LP's tender offer and consent solicitation are subject to the terms and
conditions set forth in LP's Offer to Purchase and Consent Solicitation
Statement, dated May 7, 2012 (the “Offer to Purchase”), and the related
Letter of Transmittal and Consent (the “Letter of Transmittal”). The
tender offer will expire at 12:00 midnight, New York City time, on June
4, 2012 (the “Expiration Time”), unless extended or earlier terminated.
Following the Consent Deadline, tendered 2017 Notes may not be withdrawn
and the related consents delivered may not be revoked, except as
required by law. No consents delivered after the Consent Deadline will
be accepted or paid for, and holders of 2017 Notes tendered after the
Consent Deadline but prior to the Expiration Time will be entitled to
receive the tender offer consideration of $956.17 per $1,000 principal
amount of 2017 Notes at maturity but will not be entitled to receive any
consent payment.
This news release is neither an offer to purchase nor a solicitation of
an offer to sell the 2017 Notes and does not set forth all the terms and
conditions of the tender offer and consent solicitation. Holders of 2017
Notes should carefully read LP's Offer to Purchase and Letter of
Transmittal for a complete description of all terms and conditions
before any decision is made with respect to the tender offer and consent
solicitation. LP does not make any recommendation as to whether or not
any holder should tender 2017 Notes. Additional information concerning
the terms of the tender offer and consent solicitation, the procedure
for tendering 2017 Notes and the conditions to the tender offer and
consent solicitation may be obtained by calling Goldman, Sachs & Co. by
calling (800) 828-3182. Copies of the Offer to Purchase and Letter of
Transmittal may be obtained from Global Bondholder Services Corporation,
at 65 Broadway – Suite 404, New York, New York 10006, (866) 470-3800.
This press release contains information about pending transactions, and
there can be no assurance that these transactions will be completed.
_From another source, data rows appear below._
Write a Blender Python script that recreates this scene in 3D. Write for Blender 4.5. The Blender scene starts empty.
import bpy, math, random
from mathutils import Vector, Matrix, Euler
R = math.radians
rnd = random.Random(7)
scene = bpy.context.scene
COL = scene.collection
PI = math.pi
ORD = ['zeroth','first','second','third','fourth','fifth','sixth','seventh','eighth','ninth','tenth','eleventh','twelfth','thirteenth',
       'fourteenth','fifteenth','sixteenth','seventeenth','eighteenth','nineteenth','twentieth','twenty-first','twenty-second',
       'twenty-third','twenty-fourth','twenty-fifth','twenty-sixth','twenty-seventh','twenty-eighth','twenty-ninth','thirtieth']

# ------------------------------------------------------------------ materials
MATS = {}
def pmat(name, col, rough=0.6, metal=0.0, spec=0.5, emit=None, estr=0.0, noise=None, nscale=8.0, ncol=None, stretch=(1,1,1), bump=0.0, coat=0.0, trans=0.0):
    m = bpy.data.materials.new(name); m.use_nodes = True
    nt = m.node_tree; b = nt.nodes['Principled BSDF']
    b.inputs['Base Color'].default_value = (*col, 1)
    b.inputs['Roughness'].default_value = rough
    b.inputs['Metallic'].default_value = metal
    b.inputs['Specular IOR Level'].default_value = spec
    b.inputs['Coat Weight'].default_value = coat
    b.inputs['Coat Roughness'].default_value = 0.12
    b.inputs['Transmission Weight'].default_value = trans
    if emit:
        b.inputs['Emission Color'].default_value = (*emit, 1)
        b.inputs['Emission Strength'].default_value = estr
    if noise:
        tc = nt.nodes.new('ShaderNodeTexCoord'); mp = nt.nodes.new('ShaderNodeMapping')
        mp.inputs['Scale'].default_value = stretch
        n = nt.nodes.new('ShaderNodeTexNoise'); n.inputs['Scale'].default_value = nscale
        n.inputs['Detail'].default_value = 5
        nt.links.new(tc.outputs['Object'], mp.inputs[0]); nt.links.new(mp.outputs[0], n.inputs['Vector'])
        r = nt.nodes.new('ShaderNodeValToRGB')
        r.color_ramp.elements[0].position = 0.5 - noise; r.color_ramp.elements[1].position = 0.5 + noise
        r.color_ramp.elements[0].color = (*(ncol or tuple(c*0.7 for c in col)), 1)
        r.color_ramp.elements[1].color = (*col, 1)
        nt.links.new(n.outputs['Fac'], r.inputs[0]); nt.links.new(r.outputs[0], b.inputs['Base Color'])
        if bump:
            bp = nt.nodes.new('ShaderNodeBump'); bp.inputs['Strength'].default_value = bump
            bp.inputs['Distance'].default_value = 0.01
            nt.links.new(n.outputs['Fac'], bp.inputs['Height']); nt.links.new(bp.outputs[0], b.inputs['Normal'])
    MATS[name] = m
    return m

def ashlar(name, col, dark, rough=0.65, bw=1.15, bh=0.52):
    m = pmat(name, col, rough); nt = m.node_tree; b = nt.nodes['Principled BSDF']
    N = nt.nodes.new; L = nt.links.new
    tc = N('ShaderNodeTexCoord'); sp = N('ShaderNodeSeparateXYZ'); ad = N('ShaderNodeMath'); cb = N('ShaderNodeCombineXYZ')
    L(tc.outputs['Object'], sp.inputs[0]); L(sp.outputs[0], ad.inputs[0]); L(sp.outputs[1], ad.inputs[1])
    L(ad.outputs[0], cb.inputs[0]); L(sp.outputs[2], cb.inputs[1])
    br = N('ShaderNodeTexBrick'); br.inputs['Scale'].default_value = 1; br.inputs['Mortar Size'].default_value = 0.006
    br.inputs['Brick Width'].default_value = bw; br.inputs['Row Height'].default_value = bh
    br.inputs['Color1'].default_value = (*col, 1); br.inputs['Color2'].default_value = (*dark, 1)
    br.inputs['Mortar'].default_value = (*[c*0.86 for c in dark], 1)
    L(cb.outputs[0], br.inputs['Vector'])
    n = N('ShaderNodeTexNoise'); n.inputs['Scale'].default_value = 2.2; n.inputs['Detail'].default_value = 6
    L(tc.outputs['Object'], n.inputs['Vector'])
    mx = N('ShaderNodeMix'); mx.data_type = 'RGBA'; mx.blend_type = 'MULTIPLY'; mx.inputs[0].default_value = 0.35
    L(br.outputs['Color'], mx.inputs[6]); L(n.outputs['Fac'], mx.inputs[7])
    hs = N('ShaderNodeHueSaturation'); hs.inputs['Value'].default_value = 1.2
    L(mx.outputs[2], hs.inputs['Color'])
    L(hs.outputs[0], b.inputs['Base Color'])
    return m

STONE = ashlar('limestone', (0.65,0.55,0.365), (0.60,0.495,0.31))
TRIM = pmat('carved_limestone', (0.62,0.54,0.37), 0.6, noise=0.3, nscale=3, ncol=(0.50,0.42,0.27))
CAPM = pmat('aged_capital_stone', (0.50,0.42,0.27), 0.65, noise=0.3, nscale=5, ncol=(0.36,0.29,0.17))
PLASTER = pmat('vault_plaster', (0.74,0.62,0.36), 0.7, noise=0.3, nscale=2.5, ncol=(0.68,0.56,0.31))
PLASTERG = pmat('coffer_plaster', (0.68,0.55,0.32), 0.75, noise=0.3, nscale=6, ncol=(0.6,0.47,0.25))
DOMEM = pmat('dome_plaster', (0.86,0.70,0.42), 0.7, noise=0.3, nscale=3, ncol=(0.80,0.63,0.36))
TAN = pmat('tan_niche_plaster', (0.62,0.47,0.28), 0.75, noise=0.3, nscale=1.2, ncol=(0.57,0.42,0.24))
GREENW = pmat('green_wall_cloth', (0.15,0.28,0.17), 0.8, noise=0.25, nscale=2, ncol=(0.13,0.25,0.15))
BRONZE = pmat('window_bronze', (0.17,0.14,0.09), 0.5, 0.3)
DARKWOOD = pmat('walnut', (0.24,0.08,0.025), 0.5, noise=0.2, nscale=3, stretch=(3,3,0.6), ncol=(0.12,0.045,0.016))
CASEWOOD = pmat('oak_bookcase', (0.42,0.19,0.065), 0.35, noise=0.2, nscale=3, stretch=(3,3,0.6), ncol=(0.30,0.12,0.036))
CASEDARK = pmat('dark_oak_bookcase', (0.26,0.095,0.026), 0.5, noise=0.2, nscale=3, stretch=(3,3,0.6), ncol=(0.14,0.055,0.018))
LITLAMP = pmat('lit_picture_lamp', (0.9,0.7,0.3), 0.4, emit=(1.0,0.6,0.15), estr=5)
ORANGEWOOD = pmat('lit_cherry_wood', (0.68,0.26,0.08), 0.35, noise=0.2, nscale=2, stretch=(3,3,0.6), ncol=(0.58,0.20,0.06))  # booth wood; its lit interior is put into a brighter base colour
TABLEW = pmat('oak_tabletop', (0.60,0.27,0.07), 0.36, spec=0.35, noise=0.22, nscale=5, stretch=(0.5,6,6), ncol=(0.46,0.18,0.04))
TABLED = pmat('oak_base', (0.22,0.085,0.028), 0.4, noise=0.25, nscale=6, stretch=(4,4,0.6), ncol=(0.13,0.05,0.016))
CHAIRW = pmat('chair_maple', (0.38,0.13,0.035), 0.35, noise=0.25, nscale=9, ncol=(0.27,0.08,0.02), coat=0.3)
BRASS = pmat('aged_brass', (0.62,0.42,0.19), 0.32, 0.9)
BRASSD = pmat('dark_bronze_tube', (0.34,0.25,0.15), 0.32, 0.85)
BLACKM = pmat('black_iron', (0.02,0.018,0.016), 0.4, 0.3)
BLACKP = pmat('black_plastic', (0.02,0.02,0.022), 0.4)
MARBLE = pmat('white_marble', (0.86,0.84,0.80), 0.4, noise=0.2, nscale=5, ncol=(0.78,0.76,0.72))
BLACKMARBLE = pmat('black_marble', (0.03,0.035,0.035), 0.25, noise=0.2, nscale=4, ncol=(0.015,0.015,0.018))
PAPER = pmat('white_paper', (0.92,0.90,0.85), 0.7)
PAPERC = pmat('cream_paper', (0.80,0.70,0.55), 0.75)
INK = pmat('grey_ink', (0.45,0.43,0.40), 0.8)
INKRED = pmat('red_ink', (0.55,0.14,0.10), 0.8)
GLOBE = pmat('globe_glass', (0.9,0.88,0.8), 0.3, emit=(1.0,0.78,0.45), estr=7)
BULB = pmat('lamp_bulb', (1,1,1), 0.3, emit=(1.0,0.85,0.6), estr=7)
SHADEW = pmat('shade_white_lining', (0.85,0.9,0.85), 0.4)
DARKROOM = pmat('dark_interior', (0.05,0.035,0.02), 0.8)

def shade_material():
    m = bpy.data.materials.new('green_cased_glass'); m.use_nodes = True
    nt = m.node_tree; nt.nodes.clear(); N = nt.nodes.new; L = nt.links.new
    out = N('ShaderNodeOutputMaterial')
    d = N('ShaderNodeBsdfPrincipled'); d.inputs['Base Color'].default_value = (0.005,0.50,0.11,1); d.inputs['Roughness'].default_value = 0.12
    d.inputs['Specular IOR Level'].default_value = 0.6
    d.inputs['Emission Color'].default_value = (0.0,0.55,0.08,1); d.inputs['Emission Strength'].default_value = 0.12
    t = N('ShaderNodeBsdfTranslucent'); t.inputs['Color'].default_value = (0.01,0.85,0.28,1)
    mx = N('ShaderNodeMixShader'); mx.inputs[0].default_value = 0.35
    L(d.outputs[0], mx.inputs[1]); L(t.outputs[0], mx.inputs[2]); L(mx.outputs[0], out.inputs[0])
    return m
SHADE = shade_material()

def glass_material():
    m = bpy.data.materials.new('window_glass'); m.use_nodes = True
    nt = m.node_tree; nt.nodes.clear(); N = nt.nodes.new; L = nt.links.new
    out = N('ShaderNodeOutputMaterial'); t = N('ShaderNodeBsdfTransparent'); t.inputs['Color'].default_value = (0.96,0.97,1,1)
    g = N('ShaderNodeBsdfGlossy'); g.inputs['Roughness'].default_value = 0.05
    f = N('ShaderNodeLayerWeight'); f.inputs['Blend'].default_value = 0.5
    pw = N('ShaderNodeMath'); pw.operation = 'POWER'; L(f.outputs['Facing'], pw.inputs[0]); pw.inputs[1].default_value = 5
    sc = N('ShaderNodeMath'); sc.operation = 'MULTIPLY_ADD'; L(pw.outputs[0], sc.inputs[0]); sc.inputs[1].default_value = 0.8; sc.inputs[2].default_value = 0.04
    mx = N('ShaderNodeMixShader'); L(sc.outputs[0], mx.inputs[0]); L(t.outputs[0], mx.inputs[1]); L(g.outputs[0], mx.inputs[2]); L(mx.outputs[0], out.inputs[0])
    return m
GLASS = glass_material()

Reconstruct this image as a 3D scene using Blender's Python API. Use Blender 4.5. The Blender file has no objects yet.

This press release contains statements concerning LP that are
forward-looking statements within the meaning of the Private Securities
Litigation Reform Act of 1995. The following statements are or may
constitute forward-looking statements: (1) statements preceded by,
followed by or that include words like “may,” “will,” “could,” “should,”
“believe,” “expect,” “anticipate,” “intend,” “plan,” “estimate,”
“potential,” “continue” or “future” or the negative or other variations
thereof and (2) other statements regarding matters that are not
historical facts. The matters addressed in these statements are subject
to a number of risks, uncertainties and assumptions that may cause
actual results to differ materially from those projected, including, but
not limited to, changes in general economic conditions; changes in the
cost and availability of capital; changes in the level of home
construction activity; changes in competitive conditions and prices for
our products; changes in the relationship between supply of and demand
for building products; changes in the relationship between supply of and
demand for raw materials, including wood fiber and resins, used in
manufacturing our products; changes in the cost of and availability of
energy, primarily natural gas, electricity and diesel fuel; changes in
other significant operating expenses; changes in exchange rates between
the U.S. dollar and other currencies, particularly the Canadian dollar,
Australian dollar, EURO, Brazilian real and the Chilean peso; changes in
general and industry-specific environmental laws and regulations;
changes in tax laws, and interpretations thereof; changes in
circumstances giving rise to environmental liabilities or expenditures;
the resolution of existing and future product-related litigation and
other legal proceedings; and acts of public authorities, war, civil
unrest, natural disasters, fire, floods, earthquakes, inclement weather
and other matters beyond our control. These and other factors that could
cause or contribute to actual results differing materially from those
contemplated by such forward-looking statements are discussed in greater
detail in LP's Securities and Exchange Commission filings.
About LP
Louisiana-Pacific Corporation is a leading manufacturer of quality
engineered wood building materials including OSB, structural framing
products, and exterior siding for use in residential, industrial and
light commercial construction. From manufacturing facilities in the
U.S., Canada, Chile and Brazil, LP products are sold to builders and
homeowners through building materials distributors and dealers and
retail home centers. Founded in 1973, LP is headquartered in Nashville,
Tennessee and traded on the New York Stock Exchange under LPX.